Crítica de música
9º Concierto de abono de la XXIª temporada de la Real Orquesta Sinfónica de Sevilla. Hansjörg Schellenberger, director; Sarah Roper, oboe; Miguel Domínguez Infante, clarinete; Javier Aragó Muñoz, fagot; Joaquín Morillo Rico, trompa.
Programa: A.Mort.Z IV de Castilla-Ávila; Sinfonía concertante para oboe, clarinete, fagot y trompa K 297b de Mozart; Sinfonía nº 4 Op. 60 de Beethoven.
Teatro de la Maestranza, 24 de febrero de 2011
Agustín Castilla-Ávila, compositor y guitarrista |
Jerezano afincado en Salzburgo – pudimos verlo en un programa de Españoles por el Mundo – Agustín Castilla-Ávila lleva algunos años componiendo una serie de homenajes a Mozart que culmina con esta cuarta entrega cuyo estreno ha tenido lugar en el Teatro de la Maestranza. Se trata de una pieza que, siendo fiel a la estructura, orquestación y ritmo del primer movimiento de la Sinfonía nº 9 “Praga” de Mozart, subvierte su tonalidad y armonía para presentar algo nuevo y pretendidamente vanguardista, para lo que, faltaría más, tiene que convertir la jovialidad y la gracilidad de la obra original en algo siniestro y hasta terrorífico, hasta el punto de que pareciera que estuviésemos escuchando una banda sonora de Pino Donaggio para un film de Brian de Palma de los 70. Destacó en la interpretación un exceso de cuerda, expuesta por la Sinfónica con tanta sedosidad que casi parecía una interpretación de 101 Strings bajo la imprecisa dirección de Natale Massara.

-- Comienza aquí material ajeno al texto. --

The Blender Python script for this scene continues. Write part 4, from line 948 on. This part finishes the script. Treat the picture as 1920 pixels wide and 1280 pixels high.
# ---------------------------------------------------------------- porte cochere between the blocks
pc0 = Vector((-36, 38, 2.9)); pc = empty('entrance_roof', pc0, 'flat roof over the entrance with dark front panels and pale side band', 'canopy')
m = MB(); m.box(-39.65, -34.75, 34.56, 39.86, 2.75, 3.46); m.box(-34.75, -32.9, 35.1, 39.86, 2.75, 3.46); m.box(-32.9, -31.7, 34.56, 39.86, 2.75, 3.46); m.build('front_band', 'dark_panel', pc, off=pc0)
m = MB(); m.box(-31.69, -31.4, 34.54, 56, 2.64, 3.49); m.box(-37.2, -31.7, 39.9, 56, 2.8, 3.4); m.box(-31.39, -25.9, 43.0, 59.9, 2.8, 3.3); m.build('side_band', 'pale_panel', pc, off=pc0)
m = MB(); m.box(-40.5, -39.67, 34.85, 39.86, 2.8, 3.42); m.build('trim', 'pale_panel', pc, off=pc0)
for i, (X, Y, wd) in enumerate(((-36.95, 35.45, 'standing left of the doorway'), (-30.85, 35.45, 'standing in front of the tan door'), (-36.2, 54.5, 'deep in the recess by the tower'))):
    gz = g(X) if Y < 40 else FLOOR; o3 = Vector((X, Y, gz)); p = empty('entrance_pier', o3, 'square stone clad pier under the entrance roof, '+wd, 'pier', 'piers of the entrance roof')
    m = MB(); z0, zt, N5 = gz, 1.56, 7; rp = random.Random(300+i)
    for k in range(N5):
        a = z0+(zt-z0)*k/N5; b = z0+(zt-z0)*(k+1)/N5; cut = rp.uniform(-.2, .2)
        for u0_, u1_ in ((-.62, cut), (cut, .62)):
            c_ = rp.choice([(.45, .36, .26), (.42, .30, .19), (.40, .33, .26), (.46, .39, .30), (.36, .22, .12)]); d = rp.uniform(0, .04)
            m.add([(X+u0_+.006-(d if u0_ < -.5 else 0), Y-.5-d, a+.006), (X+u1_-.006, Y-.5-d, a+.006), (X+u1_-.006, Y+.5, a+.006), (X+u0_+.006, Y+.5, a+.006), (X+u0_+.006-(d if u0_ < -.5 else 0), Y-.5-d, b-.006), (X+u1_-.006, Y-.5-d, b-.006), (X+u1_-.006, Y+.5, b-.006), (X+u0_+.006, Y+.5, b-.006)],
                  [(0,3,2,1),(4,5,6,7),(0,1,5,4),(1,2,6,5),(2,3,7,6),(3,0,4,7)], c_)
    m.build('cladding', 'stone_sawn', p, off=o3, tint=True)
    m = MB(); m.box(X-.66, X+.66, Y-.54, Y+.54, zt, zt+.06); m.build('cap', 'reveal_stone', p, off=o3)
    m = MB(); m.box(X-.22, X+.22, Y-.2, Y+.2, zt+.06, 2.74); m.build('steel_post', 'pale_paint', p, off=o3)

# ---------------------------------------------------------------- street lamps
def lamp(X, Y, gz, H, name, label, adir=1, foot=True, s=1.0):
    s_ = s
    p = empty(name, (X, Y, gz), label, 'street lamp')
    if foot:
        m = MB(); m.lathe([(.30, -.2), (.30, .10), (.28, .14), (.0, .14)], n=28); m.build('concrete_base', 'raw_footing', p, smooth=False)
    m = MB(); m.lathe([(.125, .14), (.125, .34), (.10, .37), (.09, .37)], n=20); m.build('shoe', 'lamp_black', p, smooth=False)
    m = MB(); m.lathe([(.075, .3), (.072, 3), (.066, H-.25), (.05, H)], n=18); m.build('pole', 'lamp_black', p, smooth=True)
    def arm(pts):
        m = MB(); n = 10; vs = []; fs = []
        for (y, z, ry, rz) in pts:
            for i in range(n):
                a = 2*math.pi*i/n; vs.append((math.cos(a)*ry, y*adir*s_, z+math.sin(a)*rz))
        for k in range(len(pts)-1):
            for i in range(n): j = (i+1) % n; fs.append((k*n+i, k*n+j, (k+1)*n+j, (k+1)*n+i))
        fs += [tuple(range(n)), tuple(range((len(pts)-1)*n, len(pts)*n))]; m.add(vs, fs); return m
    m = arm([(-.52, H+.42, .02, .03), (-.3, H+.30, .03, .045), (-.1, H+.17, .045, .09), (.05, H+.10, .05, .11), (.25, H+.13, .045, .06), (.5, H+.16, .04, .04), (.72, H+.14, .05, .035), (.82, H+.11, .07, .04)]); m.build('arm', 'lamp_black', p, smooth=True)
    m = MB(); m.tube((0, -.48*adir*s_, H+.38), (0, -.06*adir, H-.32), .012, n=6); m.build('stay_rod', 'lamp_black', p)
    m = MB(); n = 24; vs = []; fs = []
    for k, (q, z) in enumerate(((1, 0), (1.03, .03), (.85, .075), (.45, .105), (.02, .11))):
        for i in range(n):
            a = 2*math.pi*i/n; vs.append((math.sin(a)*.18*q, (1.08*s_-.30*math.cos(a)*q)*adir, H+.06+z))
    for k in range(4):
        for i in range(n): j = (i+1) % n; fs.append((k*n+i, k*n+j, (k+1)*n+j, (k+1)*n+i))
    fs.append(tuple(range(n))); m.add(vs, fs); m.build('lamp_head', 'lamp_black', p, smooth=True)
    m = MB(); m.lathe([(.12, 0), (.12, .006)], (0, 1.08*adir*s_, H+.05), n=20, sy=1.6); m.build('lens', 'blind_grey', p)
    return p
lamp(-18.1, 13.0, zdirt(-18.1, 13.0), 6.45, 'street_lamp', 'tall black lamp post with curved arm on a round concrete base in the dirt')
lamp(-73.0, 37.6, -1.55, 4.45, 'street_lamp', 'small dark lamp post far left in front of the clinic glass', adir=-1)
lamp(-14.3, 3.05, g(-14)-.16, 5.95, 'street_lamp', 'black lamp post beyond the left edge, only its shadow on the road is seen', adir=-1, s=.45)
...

Pero no, quien dirigía en realidad es uno de los más prestigiosos oboístas de los últimos treinta años, el alemán Hansjörg Schellenberger, quien a continuación ofreció una desangelada interpretación de la Sinfonía Concertante K 297b del propio Mozart. Schellenberger tiene una excelente grabación de la misma pieza, con similares parámetros de estilo e instrumentación, al oboe acompañado por Carlo Maria Giulini y la Filarmónica de Berlín. Pero si allí brillaba la volatilidad y la gracia de la pieza, bajo su dirección presenciamos una versión plomiza y aburrida, carente de matices y sin apenas marcar los ritmos ni cambios de tono. Los solistas, todos miembros de la plantilla orquestal, cumplieron con solvencia y profesionalidad, incluso la trompa, instrumento más difícil de dominar y por ello objeto de alguna que otra imprecisión. Destacó la oboísta neozelandesa Sarah Roper, en una parte que originariamente fue compuesta para flauta, instrumento no muy apreciado por el autor.
Donde más brilló la batuta de Schellenberger fue en la Sinfonía nº 4 de su paisano Beethoven. Una pieza enmarcada entre dos obras maestras, la Heroica y la Quinta, concebida en principio como un divertimento, pero que en manos del que quizás sea el más grande compositor de todos los tiempos, alcanza un merecido alto nivel de excelencia. Considerada por muchos regresiva, cuenta sin embargo con grandes hallazgos, como ese marcado ritmo en la cuerda grave y los metales, conjuntamente o por separado, del Adagio, algo que no volvemos a encontrar prácticamente hasta un siglo después en la Obertura de El caso Makropoulos de Janácek. Un Adagio que por cierto encontró en los atriles de la ROSS una interpretación plena de lirismo y emoción, mientras en el resto de la obra la interpretación acertó en cuestiones como el ritmo, los acentos dinámicos y la energía, logrando una rendición más próxima a un tono alegre y desenfadado que a otro centrado en la profundización emocional de un compositor que en ese momento se encontraba exultante de optimismo.